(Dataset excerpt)
· · · · ·

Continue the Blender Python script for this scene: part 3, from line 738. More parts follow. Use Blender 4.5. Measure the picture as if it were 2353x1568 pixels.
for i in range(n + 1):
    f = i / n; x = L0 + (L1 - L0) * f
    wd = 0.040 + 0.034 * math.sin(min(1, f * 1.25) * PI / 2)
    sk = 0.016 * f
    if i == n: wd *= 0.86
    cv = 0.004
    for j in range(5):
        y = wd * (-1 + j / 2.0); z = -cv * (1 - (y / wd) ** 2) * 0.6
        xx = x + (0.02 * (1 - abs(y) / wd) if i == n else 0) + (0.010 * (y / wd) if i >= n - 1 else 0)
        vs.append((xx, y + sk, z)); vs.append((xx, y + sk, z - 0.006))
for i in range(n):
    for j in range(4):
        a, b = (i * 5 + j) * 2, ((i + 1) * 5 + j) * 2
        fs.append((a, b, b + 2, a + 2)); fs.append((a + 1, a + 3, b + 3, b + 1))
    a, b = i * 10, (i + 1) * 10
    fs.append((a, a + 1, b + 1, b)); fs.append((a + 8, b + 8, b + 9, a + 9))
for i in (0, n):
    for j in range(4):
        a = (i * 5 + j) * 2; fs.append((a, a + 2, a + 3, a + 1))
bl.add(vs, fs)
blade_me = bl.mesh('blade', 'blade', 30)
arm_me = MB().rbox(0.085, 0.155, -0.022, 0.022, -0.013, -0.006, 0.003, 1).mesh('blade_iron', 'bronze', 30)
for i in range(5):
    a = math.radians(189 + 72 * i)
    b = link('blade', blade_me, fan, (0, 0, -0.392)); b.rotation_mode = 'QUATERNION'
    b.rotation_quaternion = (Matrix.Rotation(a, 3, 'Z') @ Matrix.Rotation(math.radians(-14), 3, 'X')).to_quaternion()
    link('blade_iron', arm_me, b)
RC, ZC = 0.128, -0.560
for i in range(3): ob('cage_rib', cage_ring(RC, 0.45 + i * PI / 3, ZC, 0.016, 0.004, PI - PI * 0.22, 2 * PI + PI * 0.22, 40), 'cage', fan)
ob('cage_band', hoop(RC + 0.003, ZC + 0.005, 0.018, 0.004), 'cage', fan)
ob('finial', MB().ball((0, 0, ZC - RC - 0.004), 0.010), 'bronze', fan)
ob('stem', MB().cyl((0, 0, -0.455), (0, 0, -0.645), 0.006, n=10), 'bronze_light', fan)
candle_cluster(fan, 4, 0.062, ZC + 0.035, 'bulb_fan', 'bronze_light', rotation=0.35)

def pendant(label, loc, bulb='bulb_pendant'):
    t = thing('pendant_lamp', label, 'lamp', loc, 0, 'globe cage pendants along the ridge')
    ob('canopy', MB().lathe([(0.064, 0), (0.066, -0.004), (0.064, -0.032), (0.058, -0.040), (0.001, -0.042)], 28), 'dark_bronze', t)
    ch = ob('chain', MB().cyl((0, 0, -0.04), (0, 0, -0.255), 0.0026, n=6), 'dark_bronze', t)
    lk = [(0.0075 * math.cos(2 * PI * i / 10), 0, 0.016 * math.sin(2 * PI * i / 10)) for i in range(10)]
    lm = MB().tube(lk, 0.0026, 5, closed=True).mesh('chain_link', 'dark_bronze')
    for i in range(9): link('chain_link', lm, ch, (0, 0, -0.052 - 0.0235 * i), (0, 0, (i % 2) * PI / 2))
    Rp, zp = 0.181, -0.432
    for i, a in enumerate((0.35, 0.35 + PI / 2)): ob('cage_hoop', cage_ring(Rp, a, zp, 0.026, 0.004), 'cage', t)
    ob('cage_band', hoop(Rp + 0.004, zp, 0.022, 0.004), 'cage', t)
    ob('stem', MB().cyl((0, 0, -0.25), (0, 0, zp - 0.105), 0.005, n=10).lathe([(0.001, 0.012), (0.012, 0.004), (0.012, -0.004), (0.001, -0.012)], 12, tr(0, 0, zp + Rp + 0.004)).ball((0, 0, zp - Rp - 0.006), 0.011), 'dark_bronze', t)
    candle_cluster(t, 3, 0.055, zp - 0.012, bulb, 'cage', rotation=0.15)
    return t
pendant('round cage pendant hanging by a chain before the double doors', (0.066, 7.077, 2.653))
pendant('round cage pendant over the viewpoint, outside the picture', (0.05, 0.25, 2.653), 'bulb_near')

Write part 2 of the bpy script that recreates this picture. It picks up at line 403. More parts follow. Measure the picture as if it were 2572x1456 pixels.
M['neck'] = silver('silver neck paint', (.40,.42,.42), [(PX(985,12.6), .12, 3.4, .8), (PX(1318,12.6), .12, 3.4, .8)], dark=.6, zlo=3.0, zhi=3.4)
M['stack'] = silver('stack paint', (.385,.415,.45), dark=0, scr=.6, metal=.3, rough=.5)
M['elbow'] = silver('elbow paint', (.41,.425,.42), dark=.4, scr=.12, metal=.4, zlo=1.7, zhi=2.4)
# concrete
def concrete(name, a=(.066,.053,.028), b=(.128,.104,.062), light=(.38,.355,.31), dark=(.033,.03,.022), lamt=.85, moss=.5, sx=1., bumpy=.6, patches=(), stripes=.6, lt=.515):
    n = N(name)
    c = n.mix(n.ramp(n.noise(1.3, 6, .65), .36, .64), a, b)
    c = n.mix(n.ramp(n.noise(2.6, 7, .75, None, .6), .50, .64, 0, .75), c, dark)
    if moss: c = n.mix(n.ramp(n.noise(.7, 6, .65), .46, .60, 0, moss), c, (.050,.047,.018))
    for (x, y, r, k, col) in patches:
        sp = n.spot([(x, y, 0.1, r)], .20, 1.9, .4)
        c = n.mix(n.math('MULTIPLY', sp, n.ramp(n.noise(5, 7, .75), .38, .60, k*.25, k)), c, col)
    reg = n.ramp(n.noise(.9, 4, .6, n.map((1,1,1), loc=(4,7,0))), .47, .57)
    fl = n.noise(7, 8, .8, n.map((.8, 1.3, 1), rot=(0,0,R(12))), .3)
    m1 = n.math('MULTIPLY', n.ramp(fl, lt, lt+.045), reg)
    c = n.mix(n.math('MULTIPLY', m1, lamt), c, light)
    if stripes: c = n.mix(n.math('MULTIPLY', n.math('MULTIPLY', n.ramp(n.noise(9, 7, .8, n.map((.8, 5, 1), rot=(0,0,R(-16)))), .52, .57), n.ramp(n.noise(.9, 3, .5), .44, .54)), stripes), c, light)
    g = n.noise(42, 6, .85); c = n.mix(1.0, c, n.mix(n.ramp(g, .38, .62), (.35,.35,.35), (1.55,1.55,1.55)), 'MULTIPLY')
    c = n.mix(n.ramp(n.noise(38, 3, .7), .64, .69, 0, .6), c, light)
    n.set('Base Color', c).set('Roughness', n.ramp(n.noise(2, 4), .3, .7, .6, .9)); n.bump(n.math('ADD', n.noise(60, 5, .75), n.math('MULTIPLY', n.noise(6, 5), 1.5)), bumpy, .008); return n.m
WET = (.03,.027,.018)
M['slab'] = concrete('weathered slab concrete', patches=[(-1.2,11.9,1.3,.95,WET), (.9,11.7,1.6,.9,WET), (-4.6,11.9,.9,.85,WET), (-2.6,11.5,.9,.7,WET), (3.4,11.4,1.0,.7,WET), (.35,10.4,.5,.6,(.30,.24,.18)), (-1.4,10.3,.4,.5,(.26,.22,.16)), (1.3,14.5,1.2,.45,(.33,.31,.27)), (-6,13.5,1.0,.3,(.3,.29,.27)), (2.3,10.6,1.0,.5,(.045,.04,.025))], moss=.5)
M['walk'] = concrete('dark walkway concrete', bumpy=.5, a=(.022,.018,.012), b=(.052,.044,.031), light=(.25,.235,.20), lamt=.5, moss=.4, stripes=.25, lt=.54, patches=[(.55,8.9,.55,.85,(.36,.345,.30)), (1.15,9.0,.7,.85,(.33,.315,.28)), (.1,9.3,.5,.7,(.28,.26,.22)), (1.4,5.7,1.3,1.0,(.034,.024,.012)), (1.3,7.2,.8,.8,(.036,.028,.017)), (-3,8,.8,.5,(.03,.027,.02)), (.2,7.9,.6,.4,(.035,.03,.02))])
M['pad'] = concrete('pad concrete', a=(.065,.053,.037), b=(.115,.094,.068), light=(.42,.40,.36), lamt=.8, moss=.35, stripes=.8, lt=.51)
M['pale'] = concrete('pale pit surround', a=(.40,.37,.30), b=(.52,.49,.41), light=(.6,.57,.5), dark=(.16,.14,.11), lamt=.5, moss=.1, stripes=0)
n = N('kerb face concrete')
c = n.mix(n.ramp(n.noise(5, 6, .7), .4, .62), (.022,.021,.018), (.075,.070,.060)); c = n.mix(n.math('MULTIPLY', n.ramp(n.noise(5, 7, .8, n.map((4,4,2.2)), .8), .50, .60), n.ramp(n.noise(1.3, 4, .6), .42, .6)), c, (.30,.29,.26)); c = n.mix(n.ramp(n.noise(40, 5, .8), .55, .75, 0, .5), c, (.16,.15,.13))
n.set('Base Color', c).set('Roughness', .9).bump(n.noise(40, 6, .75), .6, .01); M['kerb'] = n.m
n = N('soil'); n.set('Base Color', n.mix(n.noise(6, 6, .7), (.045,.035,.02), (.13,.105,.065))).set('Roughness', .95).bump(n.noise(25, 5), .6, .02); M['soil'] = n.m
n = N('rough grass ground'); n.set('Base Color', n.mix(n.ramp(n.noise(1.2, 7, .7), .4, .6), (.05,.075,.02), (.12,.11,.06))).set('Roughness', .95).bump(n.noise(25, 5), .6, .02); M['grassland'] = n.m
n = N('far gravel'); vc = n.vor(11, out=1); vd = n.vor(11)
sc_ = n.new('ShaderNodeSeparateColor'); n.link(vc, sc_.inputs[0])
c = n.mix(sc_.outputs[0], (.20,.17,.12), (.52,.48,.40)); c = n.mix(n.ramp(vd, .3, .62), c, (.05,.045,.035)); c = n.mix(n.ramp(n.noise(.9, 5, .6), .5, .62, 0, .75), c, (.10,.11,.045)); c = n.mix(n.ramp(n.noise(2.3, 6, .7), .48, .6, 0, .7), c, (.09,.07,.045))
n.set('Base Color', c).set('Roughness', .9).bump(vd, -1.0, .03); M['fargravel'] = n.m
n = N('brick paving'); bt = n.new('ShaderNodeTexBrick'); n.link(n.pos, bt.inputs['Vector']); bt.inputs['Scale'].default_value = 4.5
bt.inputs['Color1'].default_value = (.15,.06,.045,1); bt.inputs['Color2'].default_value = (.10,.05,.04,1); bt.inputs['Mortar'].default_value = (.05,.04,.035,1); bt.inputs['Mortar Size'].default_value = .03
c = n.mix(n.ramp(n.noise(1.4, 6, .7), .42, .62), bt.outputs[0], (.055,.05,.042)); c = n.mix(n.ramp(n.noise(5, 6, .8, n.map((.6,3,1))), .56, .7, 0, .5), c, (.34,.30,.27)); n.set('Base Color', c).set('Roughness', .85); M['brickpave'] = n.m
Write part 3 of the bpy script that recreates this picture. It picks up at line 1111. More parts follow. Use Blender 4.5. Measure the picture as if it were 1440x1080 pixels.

· · · · ·

→ REQUIRED TASK
Pick every line with "picks" in it and copy it.

→ TASK SOLUTION
Write part 2 of the bpy script that recreates this picture. It picks up at line 403. More parts follow. Measure the picture as if it were 2572x1456 pixels.
Write part 3 of the bpy script that recreates this picture. It picks up at line 1111. More parts follow. Use Blender 4.5. Measure the picture as if it were 1440x1080 pixels.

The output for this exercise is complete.